RedHawk KVM-RT

Many computer systems only use fractional amounts of their processing power and resources when implemented on bare metal. By virtualizing operating systems, the full capacity of machines can be utilized as hardware resources are allocated to multiple virtual machines running in parallel on one physical system. Using virtualization to consolidate systems helps conserve resources, decrease waste, and reduce hardware and energy costs. Consolidation through virtualization also offers increased security because each virtual machine can be easily monitored and isolated from other parts of the system.

All components of a virtual machine are enclosed in a set of files that keeps the VM separate from the host and other VMs. Because a VM is independently set apart in this way, it can serve as an ideal location for a production environment to test software applications in development. Trial runs of software, operating systems, pages or applications that can result in system crashes or exposure to malicious threats will have no impact on elements outside of a single virtual machine.

Legacy software applications and phased-out operating systems may have difficulty running on newer hardware. Some legacy OS’s are supported as real-time virtual machines, which permit applications to run as if they were on bare metal hardware.

Dedicated systems may have singular purposes and only carry out specific processes for security or networking. These dedicated systems can be migrated as virtual machines onto newer hardware, the latter of which contains more resources than are needed for a single system’s specific processes. Overall, independent machines can be consolidated while maintaining a high degree of independence, performance, and security.

Virtual systems can serve as a convenient way to create backup copies of operating systems that are safely sandboxed from other operating systems, including the hosts. The virtual mobility of VMs also makes them and their associated data and programs easy to migrate from one storage location or host to another.

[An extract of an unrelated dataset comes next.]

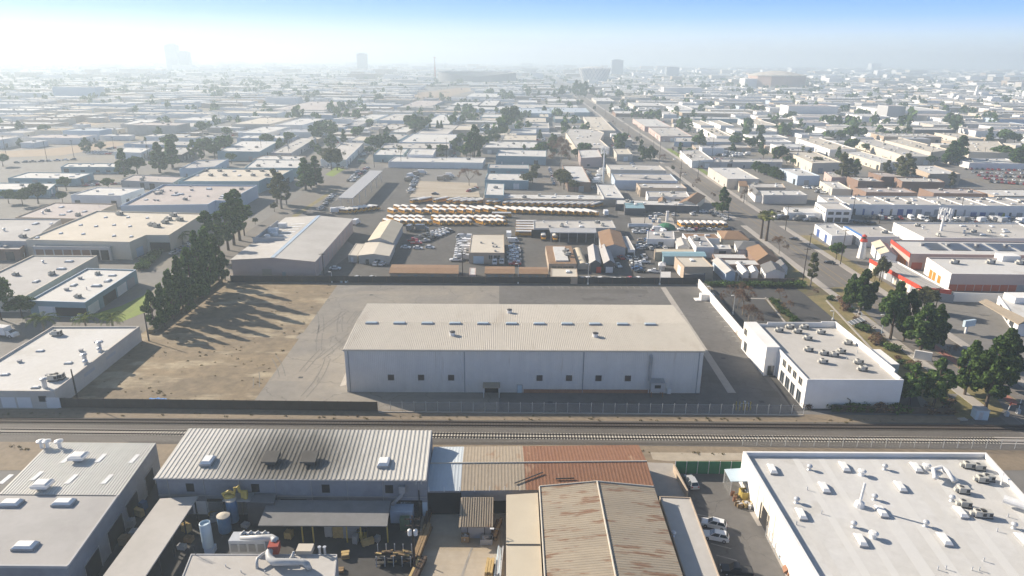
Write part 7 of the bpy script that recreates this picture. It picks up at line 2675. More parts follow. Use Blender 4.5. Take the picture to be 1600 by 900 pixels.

The RedHawk KVM-RT Configuration tool uses a single configuration file to define all real-time policies for the set of virtual machines managed by it. A virtual machine manager (VMM) can easily create ‘libvirt’ configuration files (XML) which can then be imported into KVM-RT. A single KVM-RT configuration file interacts with the many ‘libvirt’ configuration files to configure the VMs appropriately for real-time policies. The following two methods are available for VM creation:

• RedHawk Architect, which allows for the creation of tailored UEFI or legacy VMs
• VMM, a GUI interface through which VMs can be created an maintained.

During first-time configurations for VMs, most VMMs default to a CPU topology with many sockets and a single core per socket. This may result in sub-optimal performance. To improve real-time performance, the
tool allows for the modification of CPU topology to one socket with multiple cores. Furthermore, the KVM-RT Configuration Tool carries out a diverse range of scheduling, monitoring and operational tasks that increase security and help the hypervisor and VMs achieve fast, reliable performance.

The KVM-RT Configuration Tool boots and shuts down the virtual machines, with the ability to scale and support multiple real-time and non-real-time VMs. The tool also provides a transparent picture of the environment, which consists of the hypervisor and virtual OS, and it monitors the VMs to ensure real-time performance. The NightStar tools running on the RedHawk Linux host support tracing and debugging of both the hypervisor and VMs, providing insights to tune and allow users to improve system performance. In addition, Concurrent Real-Time offers guaranteed event response time of less than 10 microseconds when running real-time VMs alongside non-real-time VMs on certified platforms.